If someone were to compile a list of the greatest unexamined modern platitudes, right up close to the top of such a list one could expect to find, “Christmas has become so commercial and materialistic.” Long a favorite claim of frowning head-shakers and adults who insist the crust is the healthiest part of the bread, claims of the increasingly crass commercialism of Christmas recall some inaccessible golden age when the holiday was pure and undefiled. Evidence for the commercialism of Christmas is omnipresent during December. Consider the dollar bins at the front of Target from late November through New Year’s. Cheap tree shaped snack cakes. Santa garbage in every conceivable color of cheap plastic. Black Friday sales. Bad cash-grab movies with trailers which begin, “This Christmas…”

However, the idea that Christmas “has become so commercial and materialistic” banks heavily on the rather ludicrous notion that the rest of the year is not thoroughly imbued with such callous qualities.

In truth, Christmas is no more commercial and materialistic than the general run of things in a modern city during any other season of the year. All year long, Target fills those dollar bins near the main entrance with some manner of cut-rate seasonal detritus that, no more than three weeks later, shuffles off this economic coil for the landfill. In our former lives, we were subsistence farmers who made everything for ourselves and half of our children died before being weaned. We traded such lives for lives wherein a church was less than a four hour walk. We live in cities and so we must buy everything. It is not as though we were all going to live in the middle of Manhattan and make our own candles, soap, cheese, shoes and banjos. How would we find the time? While we can all lament the pandering and cloying quality of the modern advertisement, the fact that, come December, modern corporations put decorated trees and Saint Nick on the same soulless ephemera they hawk the other eleven months of the year hardly means that “Christmas has become so commercial and materialistic.” Christmas has not become materialistic.
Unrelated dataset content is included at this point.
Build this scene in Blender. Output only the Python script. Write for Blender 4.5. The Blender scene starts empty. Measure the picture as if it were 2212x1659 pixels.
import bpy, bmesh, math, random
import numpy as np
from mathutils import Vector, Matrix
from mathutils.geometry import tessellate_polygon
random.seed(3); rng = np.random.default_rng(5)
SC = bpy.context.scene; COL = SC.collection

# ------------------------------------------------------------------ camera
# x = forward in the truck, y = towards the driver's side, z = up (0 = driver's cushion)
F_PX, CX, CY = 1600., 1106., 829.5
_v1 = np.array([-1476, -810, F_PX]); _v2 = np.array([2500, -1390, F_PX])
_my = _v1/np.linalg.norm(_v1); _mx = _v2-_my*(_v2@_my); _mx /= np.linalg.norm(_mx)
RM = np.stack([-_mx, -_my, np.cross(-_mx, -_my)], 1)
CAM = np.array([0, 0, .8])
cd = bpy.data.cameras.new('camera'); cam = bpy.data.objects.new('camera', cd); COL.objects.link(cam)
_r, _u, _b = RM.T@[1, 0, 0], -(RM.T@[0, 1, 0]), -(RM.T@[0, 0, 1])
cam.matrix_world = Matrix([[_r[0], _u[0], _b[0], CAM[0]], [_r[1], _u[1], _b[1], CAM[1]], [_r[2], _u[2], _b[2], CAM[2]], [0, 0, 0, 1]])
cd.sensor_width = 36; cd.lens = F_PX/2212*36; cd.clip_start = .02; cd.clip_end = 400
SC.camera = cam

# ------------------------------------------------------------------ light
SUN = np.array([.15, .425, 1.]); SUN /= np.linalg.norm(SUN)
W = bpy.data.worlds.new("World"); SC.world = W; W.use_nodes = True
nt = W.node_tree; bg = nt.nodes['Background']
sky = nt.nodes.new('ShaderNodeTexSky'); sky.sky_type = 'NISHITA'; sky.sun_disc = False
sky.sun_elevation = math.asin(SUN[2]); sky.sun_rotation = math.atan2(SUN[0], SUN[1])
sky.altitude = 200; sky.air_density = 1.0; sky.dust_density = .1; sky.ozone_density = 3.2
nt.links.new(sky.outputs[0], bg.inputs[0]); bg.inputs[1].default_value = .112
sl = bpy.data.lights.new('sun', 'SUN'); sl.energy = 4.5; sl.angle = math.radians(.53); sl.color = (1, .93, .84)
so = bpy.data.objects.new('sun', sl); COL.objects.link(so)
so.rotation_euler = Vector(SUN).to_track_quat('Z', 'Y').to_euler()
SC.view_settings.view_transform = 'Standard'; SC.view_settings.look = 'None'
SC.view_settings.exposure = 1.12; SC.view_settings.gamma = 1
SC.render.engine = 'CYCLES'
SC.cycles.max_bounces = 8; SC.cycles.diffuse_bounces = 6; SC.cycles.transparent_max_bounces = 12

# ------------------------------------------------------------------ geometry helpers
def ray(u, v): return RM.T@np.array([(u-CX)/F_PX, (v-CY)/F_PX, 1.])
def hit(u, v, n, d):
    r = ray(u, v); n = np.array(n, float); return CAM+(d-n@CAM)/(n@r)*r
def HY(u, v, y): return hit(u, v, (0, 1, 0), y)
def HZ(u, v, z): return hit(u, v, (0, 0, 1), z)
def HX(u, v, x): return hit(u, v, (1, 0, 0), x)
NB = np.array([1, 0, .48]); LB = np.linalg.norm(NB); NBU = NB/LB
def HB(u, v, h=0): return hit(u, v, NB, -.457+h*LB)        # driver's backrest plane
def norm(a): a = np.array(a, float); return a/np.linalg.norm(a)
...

Materials have become Christmasy.

While I do not want to villainize those who lament the commercialism of Christmas, for I was formerly such a one, the claim that Christmas has become “so materialistic” is often attended by a distinct air of superior piety which proves unsustainable.The people who lament the materialism of Christmas will, at some point in the month of December, leave their homes for one reason or another (tissues, pizza) and thus become part of the shoppers’ traffic jam which prevents the one or two Knox-to-the-hilt Presbyterians from getting home from work on time. Those one or two Presbyterians should complain all they like, but everyone else who buys or receives so much as one solitary gift or eats even a crumb of festal fudge has thus excluded himself from looking down his nose at the hoi polloi and their worldly yuletide.

All things considered, the month of December strikes me as the least materialistic time of the year simply because people have a reason to consider their own materialism (inasmuch as it is a problem). Precious little about the 4th of July gets anybody thinking about the fact they basically live on bread alone. Further, the same general level of selfishness exists between Thanksgiving and Nativity as exists throughout the rest of the year, though it is undercut by an increased expectation of providing for others. While plenty of people use Black Friday sales to indulge in purchases for themselves, how many people capitalizing on Labor Day weekend furniture sales are giving away sofas? If only one in ten desperate Black Friday shoppers goes out for gifts, it would still beat the charitable quotient of every other annual sale combined.

Finally, ours is yet a culture which promotes and appreciates the idea of “the Christmas miracle,’’ no matter how kitschy the delivery of such a phrase or idea comes across. Survey Americans and you’ll find a surprising number of people are open to the idea that the sacred is more apt to reveal itself during the Christmas season than any other time of year: everything from visions to sudden expressions of generosity toward strangers counts. If the Christmas season were actually more materialistic and crass than other times of the year, I doubt Advent would inspire such a confidence in the miraculous, for Christ does not do many miracles where there is unbelief.